Effects of Cr and Mo contents on the flow-accelerated corrosion behavior of low alloy steels in the secondary side of pressurized water reactors

Abstract

Carbon steels have been extensively used as structural materials in the secondary side of pressurized water reactors, which are susceptible to flow-accelerated corrosion (FAC). To overcome this issue, low-alloy steels containing 2.25Cr-1Mo (P22) have been introduced, as Cr and Mo are effective alloying elements in mitigating FAC. However, the behavior of these alloying elements in the secondary water chemistry is not well-understood, and therefore, there is a need to explore alternative materials that can address the issue of FAC. In this study, three model alloys were manufactured based on Ducreux's model on FAC rate to examine the effects of Cr and Mo on the corrosion behavior of low-alloy steels compared to that of commercial P22. Microstructure of P22 was ferritic/pearlite structure while the model alloys was ferritic/tempered bainite structure due to the existence of Mn and Si. The difference in microstructure led to the difference in hardness values, and elimination of Mo from the model alloys resulted in reduction in strain.

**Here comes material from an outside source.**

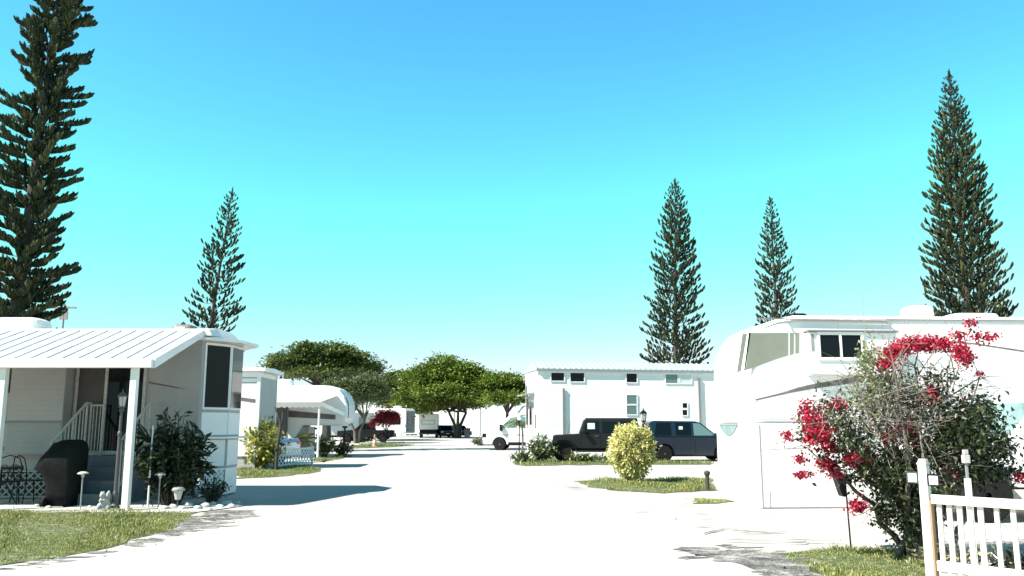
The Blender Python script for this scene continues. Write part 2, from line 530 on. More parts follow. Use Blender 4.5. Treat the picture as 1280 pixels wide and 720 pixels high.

The FAC rate was mainly influenced by the Cr content in the oxide layer rather than Mo. The passive film layer hinders the exposure of the inner layer to H2O in the solution, resulting in Cr3+ dissolution into the Fe oxide layer. The continuous passivation leads to the formation of two compact layers, one amorphous and one crystalline Cr, creating Fe oxide substitutes. It is also revealed that the solubility of Cr species is much lower than that of Fe species resulting in the enrichment of Cr in the outer layer, and thus the higher Cr content reinforces the passivity of the steels. The Fe-Cr alloy exhibited promising corrosion resistance, suggesting that it could be a potential substitute for Fe-Cr-Mo alloy.